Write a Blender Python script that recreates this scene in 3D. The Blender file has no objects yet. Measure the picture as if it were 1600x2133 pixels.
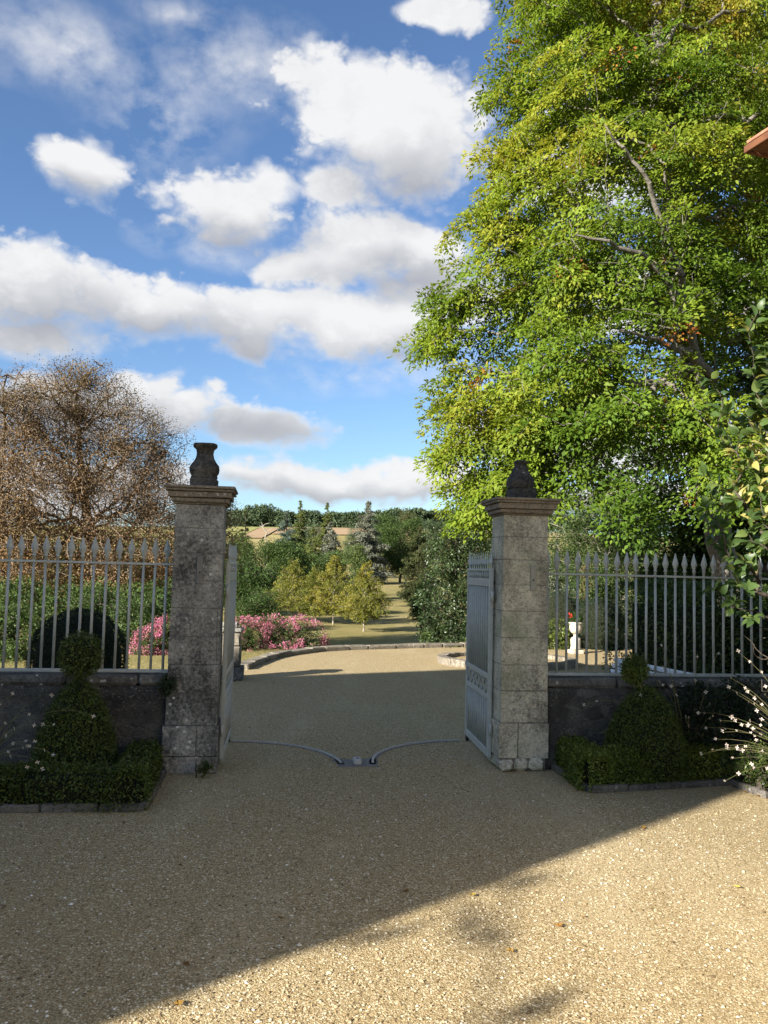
import bpy, bmesh, math, random
import numpy as np
from mathutils import Vector, Matrix

SC = bpy.context.scene
COL = SC.collection
R = math.radians
rng = np.random.default_rng(7)
random.seed(7)

# ------------------------------------------------------------------ camera
FPX, CAMH, PITCH, ROLL = 1726.0, 1.75, R(4.0), R(1.4)
cam_d = bpy.data.cameras.new('camera')
cam = bpy.data.objects.new('camera', cam_d)
COL.objects.link(cam)
cam.location = (0, 0, CAMH)
CAMROT = Matrix.Rotation(math.pi / 2 + PITCH, 3, 'X') @ Matrix.Rotation(ROLL, 3, 'Z')
cam.rotation_euler = CAMROT.to_euler()
cam_d.sensor_fit = 'VERTICAL'
cam_d.sensor_height = 36.0
cam_d.lens = 36.0 * FPX / 2133.0
cam_d.clip_start = 0.05
cam_d.clip_end = 6000
SC.camera = cam

def ray(px, py):
    return CAMROT @ Vector(((px - 800) / FPX, -(py - 1066.5) / FPX, -1))
def at(px, py, d):
    r = ray(px, py)
    return Vector((0, 0, CAMH)) + r * (d / r.y)
def gr(px, py, z=0.0):
    r = ray(px, py)
    return Vector((0, 0, CAMH)) + r * ((z - CAMH) / r.z)

# ------------------------------------------------------------------ sun, sky, exposure
SUN_AZ, SUN_EL = R(47.5), R(22.0)      # direction the light travels (from +Y towards +X), height of the sun
LDIR = Vector((math.sin(SUN_AZ) * math.cos(SUN_EL), math.cos(SUN_AZ) * math.cos(SUN_EL), -math.sin(SUN_EL)))
sun_d = bpy.data.lights.new('sun', 'SUN')
sun_d.energy = 5.0
sun_d.angle = R(0.53)
sun_d.color = (1.0, 0.935, 0.85)
sun = bpy.data.objects.new('sun', sun_d)
COL.objects.link(sun)
sun.rotation_euler = LDIR.to_track_quat('-Z', 'Y').to_euler()
sun.location = (-40, -40, 40)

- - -

= Set exercise =
In your copy, leave out the pictures and reproduce the material above exactly.

= Exercise solution =
Write a Blender Python script that recreates this scene in 3D. The Blender file has no objects yet. Measure the picture as if it were 1600x2133 pixels.
import bpy, bmesh, math, random
import numpy as np
from mathutils import Vector, Matrix

SC = bpy.context.scene
COL = SC.collection
R = math.radians
rng = np.random.default_rng(7)
random.seed(7)

# ------------------------------------------------------------------ camera
FPX, CAMH, PITCH, ROLL = 1726.0, 1.75, R(4.0), R(1.4)
cam_d = bpy.data.cameras.new('camera')
cam = bpy.data.objects.new('camera', cam_d)
COL.objects.link(cam)
cam.location = (0, 0, CAMH)
CAMROT = Matrix.Rotation(math.pi / 2 + PITCH, 3, 'X') @ Matrix.Rotation(ROLL, 3, 'Z')
cam.rotation_euler = CAMROT.to_euler()
cam_d.sensor_fit = 'VERTICAL'
cam_d.sensor_height = 36.0
cam_d.lens = 36.0 * FPX / 2133.0
cam_d.clip_start = 0.05
cam_d.clip_end = 6000
SC.camera = cam

def ray(px, py):
    return CAMROT @ Vector(((px - 800) / FPX, -(py - 1066.5) / FPX, -1))
def at(px, py, d):
    r = ray(px, py)
    return Vector((0, 0, CAMH)) + r * (d / r.y)
def gr(px, py, z=0.0):
    r = ray(px, py)
    return Vector((0, 0, CAMH)) + r * ((z - CAMH) / r.z)

# ------------------------------------------------------------------ sun, sky, exposure
SUN_AZ, SUN_EL = R(47.5), R(22.0)      # direction the light travels (from +Y towards +X), height of the sun
LDIR = Vector((math.sin(SUN_AZ) * math.cos(SUN_EL), math.cos(SUN_AZ) * math.cos(SUN_EL), -math.sin(SUN_EL)))
sun_d = bpy.data.lights.new('sun', 'SUN')
sun_d.energy = 5.0
sun_d.angle = R(0.53)
sun_d.color = (1.0, 0.935, 0.85)
sun = bpy.data.objects.new('sun', sun_d)
COL.objects.link(sun)
sun.rotation_euler = LDIR.to_track_quat('-Z', 'Y').to_euler()
sun.location = (-40, -40, 40)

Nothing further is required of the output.